Though the plan to expand the customer base by taking on prestigious marques may appear sound, it brings certain problems. In particular, staff now find themselves trying to win over customers, when in the past they must have felt halfway to a sale as soon as somebody entered the showroom simply because Volvo had a clear image.

As if this were not enough, Mr Hunter-Pease is intent on changing the relationship between the company and the people who buy its products. Like just about everybody else in business, he wants greater emphasis on the customer. The difficulty he has is that the motor trade is noted for its heavy sales techniques.

Mr Hunter-Pease acknowledges this, saying: "To improve customer service, you've got to take away the pain of high-pressure selling." He wants to bring about a "fundamental shift in the way the industry thinks" and so change the "buying experience".

The twin drivers of this are the greater efficiency of manufacturing and the desirability of the products. And what they translate into is that customers can now choose the car they want for delivery within weeks and that the end product is desirable enough that they would want to spend time making decisions over such features as engine design, upholstery material and style of wheels.

By making the cars "bespoke", the dealer is able to concentrate on selling the customer what he or she wants, rather than pushing what is in stock in the interests of meeting sales targets, Mr Hunter-Pease says.

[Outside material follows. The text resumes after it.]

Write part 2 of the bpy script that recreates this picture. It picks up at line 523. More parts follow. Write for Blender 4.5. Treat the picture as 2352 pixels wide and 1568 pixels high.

Being able to achieve a better match in this way not only makes the customer more satisfied in the long term, it also helps to reduce the cost to them. Mr Hunter-Pease points out that the policy has helped to reduce the total number of cars in stock from 11,000 at the end of 1993 to a few hundred now, with consequent reductions in storage costs.

Moreover, conscious that getting the car from the plant to the customer can account for 30 per cent of the total cost, the company is constantly reviewing transport techniques. It believes it is the only manufacturer to specify delivery times in hours rather than days, and it is also keener on smaller transporters because they reduce the amount of time waiting for a full load.

Tied in with all this is the development of a database that will link the company headquarters in Marlow, Buckinghamshire, with its dealers and their satellite operations around the country. Besides helping dealers to locate cars, particularly used ones, requested by customers, it is anticipated that it will make the dealers more involved in the development of the business.

It has not all been rosy. Volvo UK now employs 399 people, compared with 610 four years ago. But Mr Hunter-Pease does not see that this threatens the ability to deliver customer service, since the job losses were brought about by reducing management layers; there are more people at the "front line" now, he insists.

Furthermore, he is unashamed about the need to reduce costs. The challenge, he says, is "finding the things you can scrap to protect the things you have to do to ultimately protect the investment in your product". The only way to achieve this is to involve the whole staff and to be open with them.

In order to remind them of his core beliefs, Mr Hunter-Pease recently gave each of them a watch with such slogans as "future", "focus", "fast" printed in place of the figures, and all of them centred around the central command of "fun", because, above all, that is what an organisation has to be.

As if to demonstrate that after 22 years with the company his sense of humour remains intact, he says that in trying to appeal to two markets the company today reminds him of Lucozade. When he was growing up in the Sixties, Lucozade was a health-giving drink favoured at times of distress or illness. Now it was a health-giving drink favoured by sporty people, but it was still by your bed.

"I wouldn't say we were the Lucozade of the motor industry, but there are some definite parallels," he says.